Silviano credita à mídia eletrônica parte do sucesso de muitas narrativas que circulam por aí. Acredita que se os livros de boa qualidade, sob sua ótica, passassem pelo processo de propaganda na mídia, seriam lidos mais facilmente. Entretanto, são outros tipos de narrativa que se espalham pelo mundo:

(...) o livro de boa qualidade no Brasil pode ser o móvel da entrevista midiática, mas nunca é o seu fim. Em palavras mais contundentes, a programação de venda de livros de boa qualidade no Brasil não passa, ou passa pouco, pela mídia eletrônica. Em compensação, idéias de teor revolucionário circulam com mais frequência entre os telespectadores brasileiros do que entre os telespectadores do Primeiro Mundo. (SANTIAGO, p.65).

Então, se as obras dos cânones brasileiros circulassem, mais pela mídia teriam um público leitor maior? Acredito que sim, mas falar em livro de boa qualidade levando-se em conta apenas uma estrutura já legitimada pela elite intelectual, é ser preconceituoso se não levar em conta o que o leitor prefere enquanto leitura. Paulo Coelho é um exemplo de escritor que Santiago classificaria como não sendo de boa qualidade, entretanto, a exemplo de Jorge Amado, também circula pela mídia, só que patrocinado por ele mesmo. O autor faz seu próprio marketing e alcança o topo do mundo. Nesse contexto voltamos para a reflexão de Silviano Santiago no momento que este observa que, hoje, existe um “culto de personalidade” rondando o que ele chama de aprendiz de escritor, segundo ele, “muitos jovens se sentem tão contentes com a imagem pública de intelectual, que logo se descuidam do artesanato literário, ou o abandonam de vez” (p.65).

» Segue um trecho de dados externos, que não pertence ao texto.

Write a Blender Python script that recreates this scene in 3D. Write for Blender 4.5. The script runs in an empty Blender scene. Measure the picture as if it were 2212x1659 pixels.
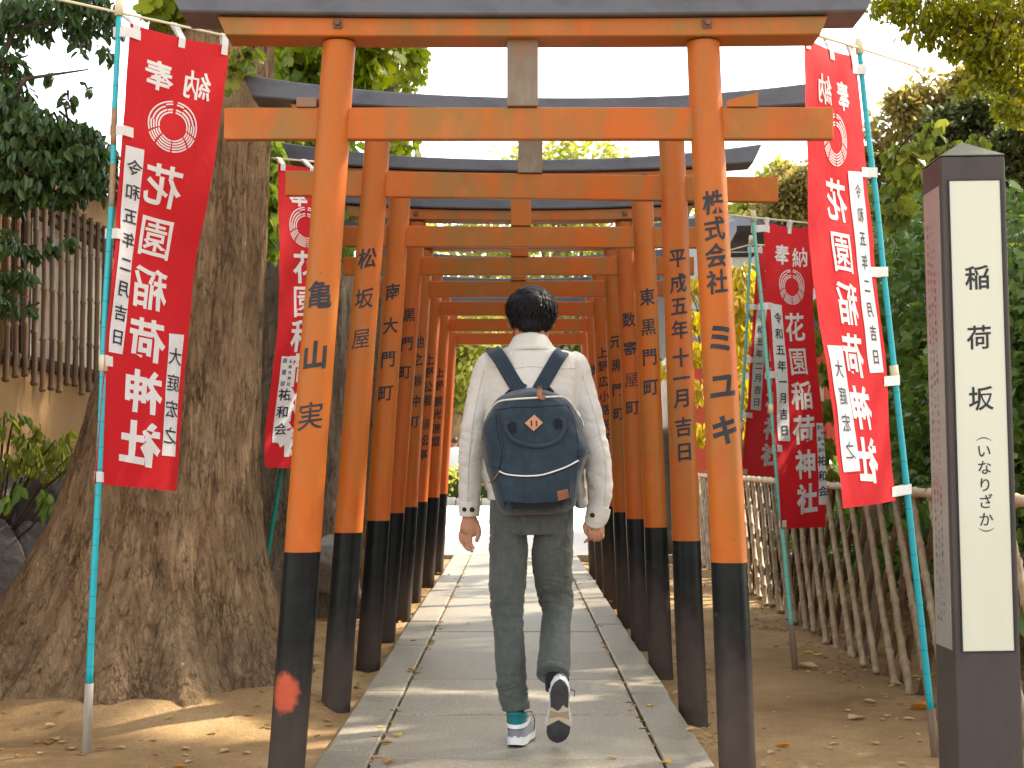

Será que foi isso que ocorreu com Paulo Coelho? Para este, ser um escritor foi uma obsessão de vida. Viveu para isso. Conseguiu sê-lo. Porém, apenas querer não o levaria a tão acolhida fama se os seus textos não fossem atrativos para um grande público leitor. Conseguiu a proeza de ser traduzido para 69 línguas e viver da profissão, já que vende milhões de livros todos os anos. Tirou o título de maior Best-Seller brasileiro de Jorge Amado, deixando este em segundo lugar no ranking de vendas e tradução. É claro que Jorge Amado e Paulo Coelho não têm nada em comum além de serem Best-Sellers. Amado é um escritor que prima pela memória e manutenção da identidade nacional. Paulo Coelho se situa entre o misticismo e a trivialidade abusiva do cotidiano. Mas ambos têm fama nacional e universal.

Os Best-Sellers são legitimados por um grande público, porém, poucos pesquisadores e críticos literários se interessam por este novo gênero rotulado com juízos de valores negativos. Sendo assim, afastar-se do estudo dos cânones estabelecidos pela Literatura propriamente dita, é envolver-se em caminhos quase ignorados, pois, infelizmente, a maioria dos críticos literários ainda vê nos conceitos ligados aos formalistas russos do século passado os valores supremos para que um texto possa ser considerado como de boa qualidade. Pensar assim não seria navegar em águas preconceituosas e elitistas, já que se acaba deixando as qualidades emocionais de uma obra literária à margem, como secundárias?

Alguns discursos tendem a acusar os Best-Sellers como sendo apenas entretenimento, como um texto que se utiliza do discurso literário de forma vulgar, banal. Desvaloriza-os por serem escrituras de fácil leitura e entendimento, que emocionam e laçam o leitor; portanto, sem qualidade literária. Realmente a função primária do Best-Seller é o entretenimento, mas este acaba sendo um argumento de exclusão do gênero quando esta função é vista apenas como um passatempo; entretenimento deve ser visto também como envolvimento, pois se a narrativa não seduzir o leitor, com certeza será colocada de lado. É a capacidade de prender o leitor, de envolvê-lo, de fazê-lo virar a página, que torna a leitura de um Best-Seller mais que um entretenimento: um texto legítimo para o seu receptor.

Os Best-Sellers acabam por democratizar a leitura já que se inserem em variados lugares, em grandes extensões locais e para variados leitores. Faz isso se utilizando de aspectos estruturais e estéticos específicos, como a focalização em enredos que correspondem ou representam a experiência de vida do leitor, minimiza aspectos estilístico, usa linguagem clara e cotidiana, e arranjos gramaticais mais simples, além de períodos curtos, a linearidade do tempo (começo, meio e fim) e o esperado final feliz. Portanto, é preciso respeitar o leitor na essência de suas preferências narrativas, preocupar-se com sua afetividade e prazer; isso não quer dizer produzir textos mal elaborados, mas narrativas que participem da vida cultural e social do leitor-cidadão. Estudar o fenômeno Best-Sellers em suas mais variadas contextualizações e temáticas é estudar o público leitor que a legitima. Esse é, hoje, um caminho necessário para que se possa viabilizar melhor o próprio estudo dos cânones brasileiros.

BIBLIOGRAFIA:

DUARTE, Assis. Jorge Amado: romance em tempo de utopia. Editora UFRN, Natal, 1995.

MENEZES, Arlania. Best-Seller: A relevância de um gênero como desafio do gosto literário. Tese de Mestrado em Literatura e Diversidade Cultural, UEFS, 2011.

SANTIAGO, Silviano. O cosmopolitismo do pobre. Editora UFMG, Belo Horizonte, 2004.